Another group talked about how stuttering can sometimes become the sole focus..to a fault. For example, one person shared how he went on a job interview and was so worried about not stuttering and being fluent that he totally forgot to plan and prepare for the interview. He didn’t get the job. He was laughing because now in retrospect, but his point was that stuttering can overtake everything if you let it.

In one of the groups, we decided to do some job interview role-playing. We experimented with how it felt to advertise to our interviewer, and how it felt to not advertise. As many of you know, the job interview is a topic that comes up almost every month, and taking the opportunity to experiment with this can be an effective way for some of our attendees to experiment with the different feelings we may encounter during our job hunt.


Announcements

Women’s Group Recap:
A big thank you to all who attended our inaugural women’s group on Monday, March 5! 12 of us sat together, ate Ruffles and discussed gender, group dynamics, stuttering and more. Couldn’t make it? Don’t worry, we hope to host it a few times a year.
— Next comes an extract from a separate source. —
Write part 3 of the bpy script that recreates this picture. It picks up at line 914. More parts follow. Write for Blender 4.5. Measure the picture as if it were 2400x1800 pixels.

We also talked about what we want to see more of, one of which is discussions or events that center the different identities, ages, and experiences that make up our community in NYC. Have other ideas for dynamic events in NYC? Email us!
– Roisin, Spring, Chaya, Emma

Improv Group
Our very own Marc Winski will be leading an improv workshop on Sunday, April 29th.
Did your heart just pound a little by reading something that had to do with ‘acting’ or ‘improvisation?’ Have you ever seen Whose Line Is It Anyway? and thought….”Wow, this is hilarious!!”? Come for an afternoon of judgement-free exploration and improvisation. “But Marc, I’m not an actor…” NOT TO WORRY. This is for everyone! This will introduce you to the the freeing benefits of “I don’t give a damn” and the lasting effects it can have on your daily life (including stuttering)! Click here for more details.

When I Stutter: Screen Film
Screening of the award-winning documentary, WHEN I STUTTER, followed by a Q & A with the Director/Co-Writer, John Gomez and Co-Writer, Scott Palasik. WHEN I STUTTER is a documentary that reveals the humanity that exists within an often mysterious malady. Over the course of 4.5 years, 19 people shared stories about how stuttering has impacted their lives. These stories run the gamut of human emotion… Some are dark, some are funny and others are triumphant! Additionally, there are “educational vignettes” interspersed throughout the documentary to help illuminate some of the mysteries surrounding stuttering.